Exercise instructions
Only a number is wanted. Count the lines holding the string "from".
---------------
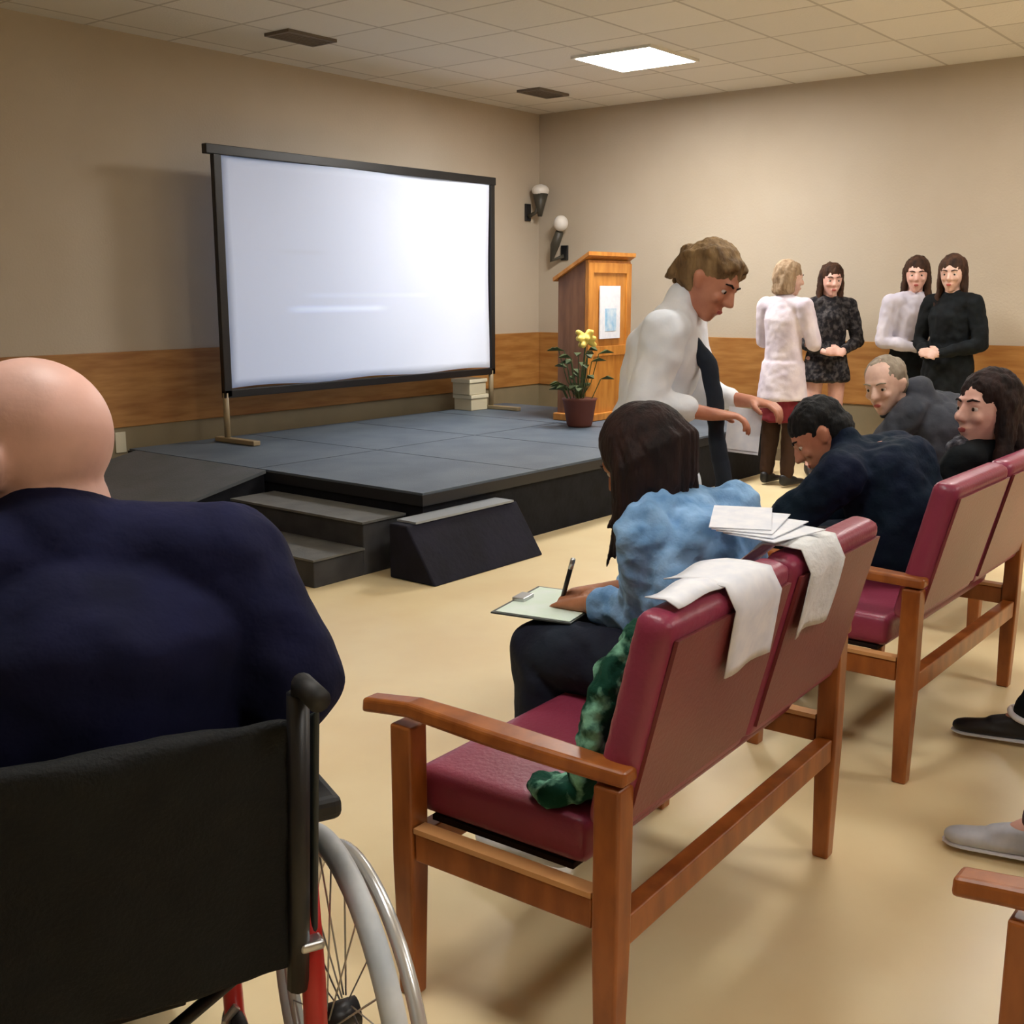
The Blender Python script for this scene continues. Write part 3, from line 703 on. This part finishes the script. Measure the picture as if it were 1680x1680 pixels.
# --- person with dark wavy hair beside ------------------------------------------
def shawl(root, L, K):
    g = Blob(); g.limb([(K['arms'][0][0]+V((0, .03, .03)), .05), (K['N']+V((-.02, .03, -.02)), .055), (K['arms'][1][0]+V((0, .03, .03)), .05)])
    g.build('scarf', FLORAL, root, .008, 3, .012, .05)
person('pale-faced person with dark wavy hair and a grey print scarf, at the right edge', dict(
    P=(4.20, 1.26, .56), W=(4.20, 1.22, .70), C=(4.20, 1.17, .82), N=(4.17, 1.16, .93), sh=[(4.04, 1.19, .87), (4.36, 1.13, .87)],
    head=(4.13, 1.165, 1.03), face=(-.85, .5, .02), hup=(.05, 0, 1), hs=1.12,
    arms=[[(3.97, 1.30, .70), (4.04, 1.52, .62)], [(4.40, 1.30, .69), (4.28, 1.55, .62)]], hands=[((0, 1, 0), (0, 0, -1), -1, .4), ((0, 1, 0), (0, 0, -1), 1, .4)],
    legs=[[(4.1, 1.76, .52), (4.1, 1.76, .09)], [(4.24, 1.76, .52), (4.24, 1.76, .09)]], toe=[(0, 1, 0), (0, 1, 0)],
    skin=SKIN, top=BLKDRESS, topname='cardigan', trousers=DKTROUS, hair=(H_DARK, lambda g, q, M, s: hair_long(g, q, M, s, .15), .006, .007), extra=[shawl]))
# --- grey haired person ----------------------------------------------------------
person('grey-haired person in a grey jacket seated behind the person in navy', dict(
    P=(5.06, 1.62, .56), W=(5.06, 1.61, .72), C=(5.05, 1.62, .86), N=(5.0, 1.70, .98), sh=[(4.9, 1.70, .92), (5.2, 1.58, .92)],
    k=1.0, head=(4.91, 1.82, 1.035), face=(-.86, .1, -.25), hup=(-.25, .15, .95), hs=1.06,
    arms=[[(4.85, 1.85, .70), (4.95, 1.98, .60)], [(5.28, 1.72, .68), (5.15, 1.95, .60)]], hands=[((0, 1, 0), (0, 0, -1), -1, .4), ((0, 1, 0), (0, 0, -1), 1, .4)],
    legs=[[(4.98, 2.05, .52), (4.98, 2.08, .09)], [(5.18, 2.05, .52), (5.18, 2.08, .09)]], toe=[(0, 1, 0), (0, 1, 0)],
    skin=SKINP, top=GREYJ, topname='jacket', off=.022, trousers=BRNTROUS, hair=(H_GREY, lambda g, q, M, s: g.hull([(q(-.02, 0, .045), (.090*s, .083*s, .078*s), M), (q(-.05, 0, -.03), (.05*s, .078*s, .04*s), M)]), .007, .006), brow=H_GREY, collar=True))

# --- standing group --------------------------------------------------------------
def standing(label, x, y, ang, h, hair, top, skin, head_turn=0, arms='down', **kw):
    f = V((math.cos(R(ang)), math.sin(R(ang)), 0)); l = V((-f.y, f.x, 0)); s = h/1.68
    def p(a, b_, z): q = V((x, y, 0))+f*a*s+l*b_*s; return (q.x, q.y, z*s)
    def d(a, b_, z): return tuple(f*a+l*b_+V((0, 0, z)))
    ht = R(head_turn)
    A = {'down': ([p(-.02, .21, 1.06), p(.04, .20, .83)], [p(-.02, -.21, 1.06), p(.04, -.20, .83)]),
         'clasp': ([p(-.01, .24, 1.07), p(.19, .06, 1.0)], [p(-.01, -.24, 1.07), p(.19, -.05, .99)]),
         'reach': ([p(.05, .22, 1.08), p(.26, .12, 1.12)], [p(.05, -.22, 1.08), p(.28, -.08, 1.04)]),
         'face': ([p(.04, .23, 1.08), p(.20, .07, 1.25)], [p(.0, -.22, 1.06), p(.17, -.02, 1.02)])}[arms]
    spec = dict(P=p(0, 0, .92), W=p(-.01, 0, 1.06), C=p(-.01, 0, 1.24), N=p(-.01, 0, 1.40), sh=[p(-.01, .165, 1.34), p(-.01, -.165, 1.34)], k=s*.95,
        head=p(.025, 0, 1.535), face=d(math.cos(ht), math.sin(ht), -.1), hs=s*1.05, arms=A,
        hands=[(d(.5, -.6, .1) if arms != 'down' else d(.1, 0, -1), d(-.4, -.6, -.3), -1, .4), (d(.5, .6, .1) if arms != 'down' else d(.1, 0, -1), d(-.4, .6, -.3), 1, .4)],
        legs=[[p(.01, .09, .49), p(-.02, .09, .087/s)], [p(.01, -.09, .49), p(-.02, -.09, .087/s)]], toe=[d(1, .1, 0), d(1, -.1, 0)],
        skin=skin, hair=hair, top=top, vox=.008)
    for k_, v in kw.items(): spec[k_] = v
    if 'hemz' in spec: spec['hem'] = (p(0, 0, spec['hemz']/s), spec.get('hemr', (.14, .19)))
    if 'skz' in spec: spec['skirt'] = (spec['skm'], p(0, 0, spec['skz']/s), (.15, .19))
    return person(label, spec, 'people standing by the right wall')
standing('person in a pale pink coat with short blond hair, standing and seen from behind', 7.78, 3.66, -10, 1.67, (H_BLOND, hair_bob, .008, .008), PINKW, SKINP, -30, 'reach',
         topname='coat', off=.022, hemz=.66, hemr=(.16, .19), skm=REDSK, skz=.50, fold=.008, k=.9, trousers=BRNTROUS, nohip=True)
standing('person with long dark hair in a dark patterned dress, hands clasped at the waist', 8.42, 3.60, 218, 1.66, (H_BROWN, lambda g, q, M, s: hair_long(g, q, M, s, .2), .008, .008), DKDRESS, SKIN, 0, 'clasp',
         topname='dress', skm=DKDRESS, skz=.76, sleeve=.8)
standing('person in a lilac blouse and black waistcoat, standing left of the person in black', 8.5, 2.98, 225, 1.70, (H_BROWN, lambda g, q, M, s: hair_long(g, q, M, s, .16), .008, .008), BLOUSE, SKIN, -25, 'face',
         topname='blouse', skm=BLKDRESS, skz=.5, short=True)
standing('person with brown hair in a long black dress, rightmost of the standing group', 8.2, 2.60, 165, 1.70, (H_BROWN, lambda g, q, M, s: hair_long(g, q, M, s, .2), .008, .008), BLKDRESS, SKINP, 20, 'clasp',
         topname='dress', skm=BLKDRESS, skz=.45, fat=1.1)

# ================================================================ feet at the right edge
def sneakered(label, x, y, sx, sy, sm, so, tm, dx=.24):
    person(label, dict(
        P=(sx, sy, .56), W=(sx, sy-.03, .72), C=(sx, sy-.03, .9), N=(sx, sy-.02, 1.04), sh=[(sx-.17, sy, .97), (sx+.17, sy, .97)], head=(sx, sy+.02, 1.16), face=(-.2, 1, 0),
        arms=[[(sx-.22, sy+.1, .74), (sx-.12, sy+.3, .64)], [(sx+.22, sy+.1, .74), (sx+.12, sy+.3, .64)]], hands=[((0, 1, 0), (0, 0, -1), -1, .4), ((0, 1, 0), (0, 0, -1), 1, .4)],
        legs=[[(x+.03, y-.22, .52), (x, y+.02, .095)], [(x+dx, y-.30, .52), (x+dx+.02, y-.1, .095)]], toe=[(-.25, 1, 0), (.1, 1, 0)],
        skin=SKIN, top=GREYJ, topname='jacket', trousers=tm, hair=(H_BROWN, hair_short, .008, .006), shoe=sm, sole=so, vox=.009), 'people whose feet show at the right edge')
SOLE = mat('white_sole', (226, 226, 232), .6)
BROWNT = mat('mauve_trousers', (84, 66, 66), .8)

sneakered('person outside the right edge whose light grey sneaker shows at the lower right', 2.925, .60, 3.02, .0, SHOEW, SOLE, BROWNT, .33)
sneakered('person outside the right edge whose black sneaker with white sole shows behind the second loveseat', 3.72, .83, 3.60, .0, SHOEB, SOLE, BLKDRESS)
# ================================================================ wheelchair
wc = thing('wheelchair', 'wheelchair with black backrest, red frame and grey wheels, under the bald person', 'wheelchair', (WC.x, WC.y, 0), WH)
g = Blob(); g.hull([((x, y, z), .012, ID3) for x, y, z in [(.0, .235, .515), (.0, -.235, .515), (-.04, .235, .885), (-.04, -.235, .885), (-.012, 0, .515), (-.06, 0, .88)]])
g.build('backrest', SLING, wc, .01, 3, .006, .1)
obj('seat_sling', B(.02, .44, -.22, .22, .492, .506), SLING, wc, bevel=.008)
for s in (1, -1):
    y = s*.25
    yo = s*.27
    f = obj('side_frame', T([(.02, yo, .62), (.0, yo, .47), (-.005, yo, .2), (.02, yo, .14), (.3, y, .12), (.42, y, .16), (.46, y, .45), (.2, yo, .47), (0.01, yo, .475)], .018), RED if s < 0 else ORANGE, wc, True)
    obj('clamp', B(-.03, .03, min(y, yo)-.01, max(y, yo)+.005, .535, .55), SILVER, wc, bevel=.005)
    obj('push_handle', T([(-.05, y, .92), (-.065, y, .945), (-.13, y, .945)], [.013, .016, .016], 14), RUBBER, wc, True)
    obj('cane', T([(-.055, y*.985, .93), (-.02, y*.985, .6), (0, y*.985, .47)], .016), BLACK, wc, True)
    obj('armrest', B(-.01, .33, s*.29-.03, s*.29+.03, .715, .75), RUBBER, wc, bevel=.012)
    obj('skirt_guard', prism(bmesh.new(), [(-.05, .90), (-.01, .88), (.06, .752), (.32, .71), (.32, .50), (-.0, .50)], 'y', s*.268, s*.278), mat('guard_grey', (40, 46, 44), .6), wc, bevel=.01)
    obj('arm_post', T([(.03, y+s*.01, .47), (.03, y+s*.01, .70)], .010), BLACK, wc)
    wx, wy = .13, s*.345
    wheel = obj('wheel', T([(wx+math.cos(a)*.29, wy, .31+math.sin(a)*.29) for a in [2*PI*i/56 for i in range(56)]], .019, 10, True), TYRE, wc, True)
    obj('wheel_rim', T([(wx+math.cos(a)*.272, wy, .305+math.sin(a)*.272) for a in [2*PI*i/56 for i in range(56)]], .008, 8, True), SILVER, wheel, True)
    obj('handrim', T([(wx+math.cos(a)*.262, wy+s*.045, .305+math.sin(a)*.262) for a in [2*PI*i/56 for i in range(56)]], .012, 8, True), RIM, wheel, True)
    b = bmesh.new()
    for i in range(28):
        a = 2*PI*i/28; a2 = a+(.5 if i % 2 else -.5)
        tube(b, [(wx+math.cos(a2)*.03, wy+(.02 if i % 2 else -.02), .305+math.sin(a2)*.03), (wx+math.cos(a)*.268, wy, .305+math.sin(a)*.268)], .0016, 4)
    obj('spokes', b, SILVER, wheel)
    obj('hub', T([(wx, wy-.035, .305), (wx, wy+.035, .305)], .025, 16), BLACK, wheel, True)
    cw = obj('caster_wheel', T([(.40+math.cos(a)*.075, y, .09+math.sin(a)*.075) for a in [2*PI*i/24 for i in range(24)]], .014, 8, True), RUBBER, wc, True)
    obj('caster_fork', T([(.40, y+.02, .09), (.40, y+.02, .17), (.40, y, .19)], .008), SILVER, cw)
    obj('foot_hanger', T([(.46, y, .44), (.56, y*.9, .30), (.62, y*.8, .10)], .012), BLACK, wc, True)
    obj('footplate', B(.60, .84, s*.03 if s > 0 else -.2, .2 if s > 0 else -.03, .085, .10), RUBBER, wc, bevel=.004)
    obj('brake_lever', T([(.28, y+s*.02, .45), (.30, y+s*.03, .58)], .007), BLACK, wc)
obj('cross_brace', T([(.12, -.24, .15), (.14, .24, .45)], .011), BLACK, wc, True)
obj('cross_brace', T([(.16, .24, .15), (.14, -.24, .45)], .011), BLACK, wc, True)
---------------
Reply
2